Citation & Reference Policy (STAG)

This repository is intended to be credible to engineers. Credibility requires:

  • primary sources where possible,
  • vendor datasheets for components,
  • clear separation of what is measured vs assumed,
  • and strict avoidance of copying copyrighted text.

This file defines how we cite and how we keep references clean.


1) What must be cited

You must cite a source when you:

  • reference a known thermoacoustic concept, equation set, or design guideline beyond basic definitions,
  • propose performance ranges that are not directly measured in this repo,
  • specify a component capability (bandwidth, accuracy, operating temperature, pressure rating),
  • claim a material property or a standard (outgassing, vacuum compatibility, etc.),
  • reference industry practices (e.g., measurement methods, calibration standards).

2) What counts as an acceptable source

Preferred order:

  1. Peer-reviewed papers and textbooks (primary technical sources)
  2. Government/standards documents (NASA, NIST, ISO, IEC, etc.)
  3. Manufacturer datasheets (for parts and sensors)
  4. Reputable technical articles (only if primary sources are unavailable)

Avoid:

  • unsourced blog claims
  • marketing-only pages without numbers or datasheets
  • “mystery” forum posts unless they link to primary sources

3) How to cite in this repo

  • Use a short, consistent format in markdown:
    • Author(s), Title, Venue/Publisher, Year, DOI/URL (if available)
  • If the citation supports a specific statement, place it immediately after that statement.

Example:

Thermoacoustic engines can convert a temperature gradient into acoustic power under appropriate impedance conditions.
— Swift, Thermoacoustics: A Unifying Perspective for Some Engines and Refrigerators, 2002.

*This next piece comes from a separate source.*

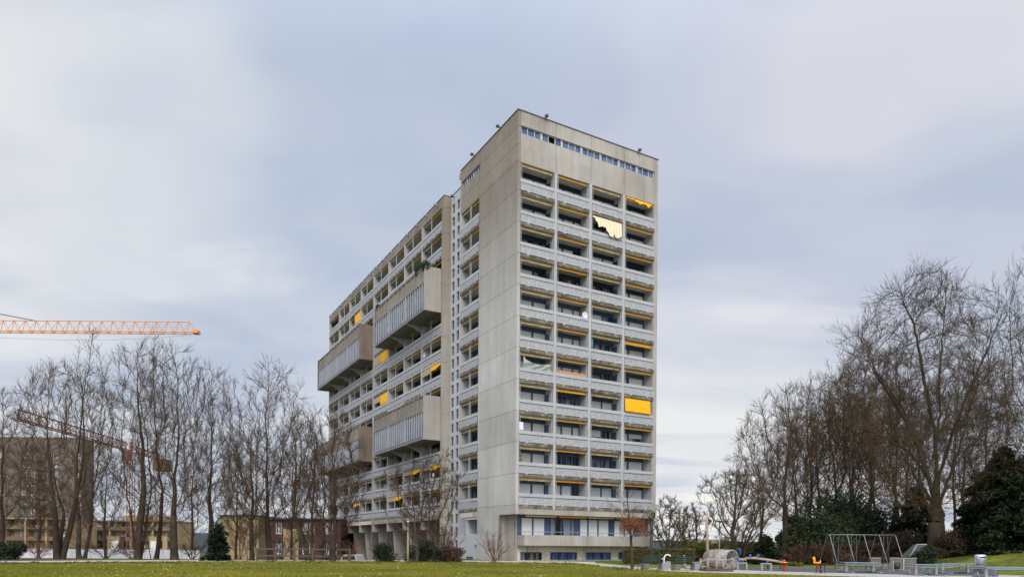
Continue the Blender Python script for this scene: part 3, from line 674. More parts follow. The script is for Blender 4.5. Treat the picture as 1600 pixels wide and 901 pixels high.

4) Do not copy copyrighted text

  • Do not paste large sections from papers, books, or datasheets.
  • Do not paste vendor drawings unless explicitly permitted.
  • Summarize in your own words and cite the source.

Rule of thumb:

  • If you need the exact text, quote only a short excerpt and keep it minimal.
  • Prefer paraphrase + citation.

5) Data integrity and “no fantasy numbers”

  • Any numeric claim should be one of:
    • measured in this repo (with dataset + method),
    • a stated assumption (explicitly labeled),
    • or a cited value (with source and context).
  • If you can’t cite it and you didn’t measure it, label it as an assumption and provide a test plan to verify.

6) Vendor component references

When adding part numbers:

  • include a linkable datasheet reference (manufacturer preferred)
  • record key specs used:
    • temperature rating,
    • pressure rating,
    • sensor bandwidth,
    • accuracy/tolerance,
    • electrical ratings.

If a vendor does not provide a real datasheet, do not use the part as a baseline recommendation.


7) Reference hygiene

  • Keep a running list of references in docs/REFERENCES.md.
  • When a doc section relies on a reference, add it to docs/REFERENCES.md and cite it in the doc.
  • Avoid “citation dumping.” Cite only what supports the claim.

8) Review standard (engineer trust gate)

A reviewer should be able to:

  • trace each key assertion to either (a) measurement, (b) assumption, or (c) citation,
  • reproduce the model outputs from models/,
  • and reproduce the test workflow from test/.

If that chain breaks, the repo loses credibility.


9) Update policy

If a new reference contradicts an old one:

  • keep both in docs/REFERENCES.md,
  • and update the affected section with a clear note explaining the difference.